[Goal] Extract the complete data exactly as given.

[Given data]

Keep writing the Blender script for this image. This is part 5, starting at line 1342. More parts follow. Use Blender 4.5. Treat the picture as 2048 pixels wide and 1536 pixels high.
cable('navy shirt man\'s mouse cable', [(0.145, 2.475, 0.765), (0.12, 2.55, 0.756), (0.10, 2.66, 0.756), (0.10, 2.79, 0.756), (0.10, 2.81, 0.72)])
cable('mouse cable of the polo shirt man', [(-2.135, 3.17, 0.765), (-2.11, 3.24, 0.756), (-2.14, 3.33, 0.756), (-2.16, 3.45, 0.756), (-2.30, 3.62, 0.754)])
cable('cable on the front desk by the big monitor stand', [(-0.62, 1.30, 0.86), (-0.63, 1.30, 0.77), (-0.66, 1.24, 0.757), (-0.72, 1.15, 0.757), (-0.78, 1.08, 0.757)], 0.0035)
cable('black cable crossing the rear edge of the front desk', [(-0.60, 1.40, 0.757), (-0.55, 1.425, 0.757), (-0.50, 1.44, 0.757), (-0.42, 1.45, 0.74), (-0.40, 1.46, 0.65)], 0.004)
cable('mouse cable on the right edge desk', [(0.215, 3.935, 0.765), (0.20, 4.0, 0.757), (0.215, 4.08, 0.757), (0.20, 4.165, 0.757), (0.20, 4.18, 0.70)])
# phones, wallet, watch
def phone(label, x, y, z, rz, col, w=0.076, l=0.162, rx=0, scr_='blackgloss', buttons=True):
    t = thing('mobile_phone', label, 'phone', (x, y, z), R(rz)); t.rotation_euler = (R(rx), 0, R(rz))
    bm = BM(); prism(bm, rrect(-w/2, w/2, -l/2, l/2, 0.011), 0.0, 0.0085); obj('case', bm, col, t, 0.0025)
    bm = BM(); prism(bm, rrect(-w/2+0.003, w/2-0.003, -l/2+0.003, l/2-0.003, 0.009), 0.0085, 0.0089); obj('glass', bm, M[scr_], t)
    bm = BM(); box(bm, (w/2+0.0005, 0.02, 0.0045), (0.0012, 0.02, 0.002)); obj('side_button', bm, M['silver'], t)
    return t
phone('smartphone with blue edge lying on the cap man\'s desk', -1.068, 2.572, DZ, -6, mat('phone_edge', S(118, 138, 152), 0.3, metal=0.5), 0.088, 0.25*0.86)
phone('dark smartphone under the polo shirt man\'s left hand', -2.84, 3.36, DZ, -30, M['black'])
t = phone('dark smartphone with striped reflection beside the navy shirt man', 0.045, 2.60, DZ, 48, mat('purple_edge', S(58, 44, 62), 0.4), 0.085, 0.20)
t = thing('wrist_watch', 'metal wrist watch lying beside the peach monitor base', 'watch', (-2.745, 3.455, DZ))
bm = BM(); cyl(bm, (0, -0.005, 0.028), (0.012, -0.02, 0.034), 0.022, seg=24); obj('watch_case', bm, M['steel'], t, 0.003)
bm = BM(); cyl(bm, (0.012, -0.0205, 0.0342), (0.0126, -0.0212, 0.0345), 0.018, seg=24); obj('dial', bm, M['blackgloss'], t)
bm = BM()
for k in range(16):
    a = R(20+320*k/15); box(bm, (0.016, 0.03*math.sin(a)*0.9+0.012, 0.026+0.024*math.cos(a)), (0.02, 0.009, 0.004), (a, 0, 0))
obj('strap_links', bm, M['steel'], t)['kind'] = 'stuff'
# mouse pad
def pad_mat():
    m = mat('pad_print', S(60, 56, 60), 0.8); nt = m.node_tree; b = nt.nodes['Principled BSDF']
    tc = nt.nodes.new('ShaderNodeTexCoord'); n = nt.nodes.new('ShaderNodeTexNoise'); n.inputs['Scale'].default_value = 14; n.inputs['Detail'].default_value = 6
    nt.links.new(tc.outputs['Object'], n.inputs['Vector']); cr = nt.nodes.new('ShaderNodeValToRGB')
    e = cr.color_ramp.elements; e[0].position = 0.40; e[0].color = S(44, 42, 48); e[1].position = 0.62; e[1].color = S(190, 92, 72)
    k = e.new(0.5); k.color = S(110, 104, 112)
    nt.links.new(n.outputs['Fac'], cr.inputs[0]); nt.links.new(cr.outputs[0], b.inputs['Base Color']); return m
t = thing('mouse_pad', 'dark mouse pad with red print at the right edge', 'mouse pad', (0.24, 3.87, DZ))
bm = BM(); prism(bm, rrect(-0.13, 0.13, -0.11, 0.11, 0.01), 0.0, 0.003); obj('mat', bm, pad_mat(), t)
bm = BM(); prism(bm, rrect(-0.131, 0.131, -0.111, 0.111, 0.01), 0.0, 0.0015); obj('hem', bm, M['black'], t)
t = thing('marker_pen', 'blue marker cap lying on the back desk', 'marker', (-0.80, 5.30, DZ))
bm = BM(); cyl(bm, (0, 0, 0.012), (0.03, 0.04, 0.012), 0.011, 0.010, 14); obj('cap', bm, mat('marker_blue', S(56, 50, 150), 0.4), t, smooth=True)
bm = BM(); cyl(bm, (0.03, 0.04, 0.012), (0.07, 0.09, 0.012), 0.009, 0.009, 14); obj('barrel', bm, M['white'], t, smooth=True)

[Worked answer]
Keep writing the Blender script for this image. This is part 5, starting at line 1342. More parts follow. Use Blender 4.5. Treat the picture as 2048 pixels wide and 1536 pixels high.
cable('navy shirt man\'s mouse cable', [(0.145, 2.475, 0.765), (0.12, 2.55, 0.756), (0.10, 2.66, 0.756), (0.10, 2.79, 0.756), (0.10, 2.81, 0.72)])
cable('mouse cable of the polo shirt man', [(-2.135, 3.17, 0.765), (-2.11, 3.24, 0.756), (-2.14, 3.33, 0.756), (-2.16, 3.45, 0.756), (-2.30, 3.62, 0.754)])
cable('cable on the front desk by the big monitor stand', [(-0.62, 1.30, 0.86), (-0.63, 1.30, 0.77), (-0.66, 1.24, 0.757), (-0.72, 1.15, 0.757), (-0.78, 1.08, 0.757)], 0.0035)
cable('black cable crossing the rear edge of the front desk', [(-0.60, 1.40, 0.757), (-0.55, 1.425, 0.757), (-0.50, 1.44, 0.757), (-0.42, 1.45, 0.74), (-0.40, 1.46, 0.65)], 0.004)
cable('mouse cable on the right edge desk', [(0.215, 3.935, 0.765), (0.20, 4.0, 0.757), (0.215, 4.08, 0.757), (0.20, 4.165, 0.757), (0.20, 4.18, 0.70)])
# phones, wallet, watch
def phone(label, x, y, z, rz, col, w=0.076, l=0.162, rx=0, scr_='blackgloss', buttons=True):
    t = thing('mobile_phone', label, 'phone', (x, y, z), R(rz)); t.rotation_euler = (R(rx), 0, R(rz))
    bm = BM(); prism(bm, rrect(-w/2, w/2, -l/2, l/2, 0.011), 0.0, 0.0085); obj('case', bm, col, t, 0.0025)
    bm = BM(); prism(bm, rrect(-w/2+0.003, w/2-0.003, -l/2+0.003, l/2-0.003, 0.009), 0.0085, 0.0089); obj('glass', bm, M[scr_], t)
    bm = BM(); box(bm, (w/2+0.0005, 0.02, 0.0045), (0.0012, 0.02, 0.002)); obj('side_button', bm, M['silver'], t)
    return t
phone('smartphone with blue edge lying on the cap man\'s desk', -1.068, 2.572, DZ, -6, mat('phone_edge', S(118, 138, 152), 0.3, metal=0.5), 0.088, 0.25*0.86)
phone('dark smartphone under the polo shirt man\'s left hand', -2.84, 3.36, DZ, -30, M['black'])
t = phone('dark smartphone with striped reflection beside the navy shirt man', 0.045, 2.60, DZ, 48, mat('purple_edge', S(58, 44, 62), 0.4), 0.085, 0.20)
t = thing('wrist_watch', 'metal wrist watch lying beside the peach monitor base', 'watch', (-2.745, 3.455, DZ))
bm = BM(); cyl(bm, (0, -0.005, 0.028), (0.012, -0.02, 0.034), 0.022, seg=24); obj('watch_case', bm, M['steel'], t, 0.003)
bm = BM(); cyl(bm, (0.012, -0.0205, 0.0342), (0.0126, -0.0212, 0.0345), 0.018, seg=24); obj('dial', bm, M['blackgloss'], t)
bm = BM()
for k in range(16):
    a = R(20+320*k/15); box(bm, (0.016, 0.03*math.sin(a)*0.9+0.012, 0.026+0.024*math.cos(a)), (0.02, 0.009, 0.004), (a, 0, 0))
obj('strap_links', bm, M['steel'], t)['kind'] = 'stuff'
# mouse pad
def pad_mat():
    m = mat('pad_print', S(60, 56, 60), 0.8); nt = m.node_tree; b = nt.nodes['Principled BSDF']
    tc = nt.nodes.new('ShaderNodeTexCoord'); n = nt.nodes.new('ShaderNodeTexNoise'); n.inputs['Scale'].default_value = 14; n.inputs['Detail'].default_value = 6
    nt.links.new(tc.outputs['Object'], n.inputs['Vector']); cr = nt.nodes.new('ShaderNodeValToRGB')
    e = cr.color_ramp.elements; e[0].position = 0.40; e[0].color = S(44, 42, 48); e[1].position = 0.62; e[1].color = S(190, 92, 72)
    k = e.new(0.5); k.color = S(110, 104, 112)
    nt.links.new(n.outputs['Fac'], cr.inputs[0]); nt.links.new(cr.outputs[0], b.inputs['Base Color']); return m
t = thing('mouse_pad', 'dark mouse pad with red print at the right edge', 'mouse pad', (0.24, 3.87, DZ))
bm = BM(); prism(bm, rrect(-0.13, 0.13, -0.11, 0.11, 0.01), 0.0, 0.003); obj('mat', bm, pad_mat(), t)
bm = BM(); prism(bm, rrect(-0.131, 0.131, -0.111, 0.111, 0.01), 0.0, 0.0015); obj('hem', bm, M['black'], t)
t = thing('marker_pen', 'blue marker cap lying on the back desk', 'marker', (-0.80, 5.30, DZ))
bm = BM(); cyl(bm, (0, 0, 0.012), (0.03, 0.04, 0.012), 0.011, 0.010, 14); obj('cap', bm, mat('marker_blue', S(56, 50, 150), 0.4), t, smooth=True)
bm = BM(); cyl(bm, (0.03, 0.04, 0.012), (0.07, 0.09, 0.012), 0.009, 0.009, 14); obj('barrel', bm, M['white'], t, smooth=True)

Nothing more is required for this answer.